What the task asks: Copy every line, leaving nothing out and adding nothing.

Material:
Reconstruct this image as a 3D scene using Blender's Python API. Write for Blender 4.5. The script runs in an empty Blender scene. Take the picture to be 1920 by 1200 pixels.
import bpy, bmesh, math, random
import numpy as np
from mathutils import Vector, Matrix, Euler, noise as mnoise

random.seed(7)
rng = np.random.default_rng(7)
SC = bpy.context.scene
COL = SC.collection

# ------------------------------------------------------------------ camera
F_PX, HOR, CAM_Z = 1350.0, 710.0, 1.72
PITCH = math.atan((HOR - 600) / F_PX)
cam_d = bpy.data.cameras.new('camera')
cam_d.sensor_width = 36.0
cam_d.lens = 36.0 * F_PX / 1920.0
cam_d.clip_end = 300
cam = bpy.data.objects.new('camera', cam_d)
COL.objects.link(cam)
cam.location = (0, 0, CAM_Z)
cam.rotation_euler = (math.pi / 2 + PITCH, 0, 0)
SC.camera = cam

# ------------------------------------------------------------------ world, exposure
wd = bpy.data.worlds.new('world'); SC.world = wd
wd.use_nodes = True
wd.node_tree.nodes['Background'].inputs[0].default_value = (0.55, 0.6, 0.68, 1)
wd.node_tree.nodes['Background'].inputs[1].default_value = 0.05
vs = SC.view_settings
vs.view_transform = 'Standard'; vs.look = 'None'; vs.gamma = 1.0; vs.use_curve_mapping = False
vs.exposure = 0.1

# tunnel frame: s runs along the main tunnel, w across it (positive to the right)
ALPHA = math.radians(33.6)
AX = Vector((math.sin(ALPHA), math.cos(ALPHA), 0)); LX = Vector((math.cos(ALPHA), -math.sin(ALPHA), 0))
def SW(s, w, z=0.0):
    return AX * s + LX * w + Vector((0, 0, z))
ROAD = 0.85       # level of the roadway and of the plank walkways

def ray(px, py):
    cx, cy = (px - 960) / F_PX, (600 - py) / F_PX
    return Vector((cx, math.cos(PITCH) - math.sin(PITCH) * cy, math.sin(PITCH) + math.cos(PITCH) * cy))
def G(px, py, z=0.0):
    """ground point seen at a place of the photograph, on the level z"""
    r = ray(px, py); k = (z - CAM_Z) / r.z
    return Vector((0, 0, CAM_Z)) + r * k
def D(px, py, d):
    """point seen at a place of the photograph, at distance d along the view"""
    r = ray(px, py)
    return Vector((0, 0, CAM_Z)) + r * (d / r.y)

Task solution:
Reconstruct this image as a 3D scene using Blender's Python API. Write for Blender 4.5. The script runs in an empty Blender scene. Take the picture to be 1920 by 1200 pixels.
import bpy, bmesh, math, random
import numpy as np
from mathutils import Vector, Matrix, Euler, noise as mnoise

random.seed(7)
rng = np.random.default_rng(7)
SC = bpy.context.scene
COL = SC.collection

# ------------------------------------------------------------------ camera
F_PX, HOR, CAM_Z = 1350.0, 710.0, 1.72
PITCH = math.atan((HOR - 600) / F_PX)
cam_d = bpy.data.cameras.new('camera')
cam_d.sensor_width = 36.0
cam_d.lens = 36.0 * F_PX / 1920.0
cam_d.clip_end = 300
cam = bpy.data.objects.new('camera', cam_d)
COL.objects.link(cam)
cam.location = (0, 0, CAM_Z)
cam.rotation_euler = (math.pi / 2 + PITCH, 0, 0)
SC.camera = cam

# ------------------------------------------------------------------ world, exposure
wd = bpy.data.worlds.new('world'); SC.world = wd
wd.use_nodes = True
wd.node_tree.nodes['Background'].inputs[0].default_value = (0.55, 0.6, 0.68, 1)
wd.node_tree.nodes['Background'].inputs[1].default_value = 0.05
vs = SC.view_settings
vs.view_transform = 'Standard'; vs.look = 'None'; vs.gamma = 1.0; vs.use_curve_mapping = False
vs.exposure = 0.1

# tunnel frame: s runs along the main tunnel, w across it (positive to the right)
ALPHA = math.radians(33.6)
AX = Vector((math.sin(ALPHA), math.cos(ALPHA), 0)); LX = Vector((math.cos(ALPHA), -math.sin(ALPHA), 0))
def SW(s, w, z=0.0):
    return AX * s + LX * w + Vector((0, 0, z))
ROAD = 0.85       # level of the roadway and of the plank walkways

def ray(px, py):
    cx, cy = (px - 960) / F_PX, (600 - py) / F_PX
    return Vector((cx, math.cos(PITCH) - math.sin(PITCH) * cy, math.sin(PITCH) + math.cos(PITCH) * cy))
def G(px, py, z=0.0):
    """ground point seen at a place of the photograph, on the level z"""
    r = ray(px, py); k = (z - CAM_Z) / r.z
    return Vector((0, 0, CAM_Z)) + r * k
def D(px, py, d):
    """point seen at a place of the photograph, at distance d along the view"""
    r = ray(px, py)
    return Vector((0, 0, CAM_Z)) + r * (d / r.y)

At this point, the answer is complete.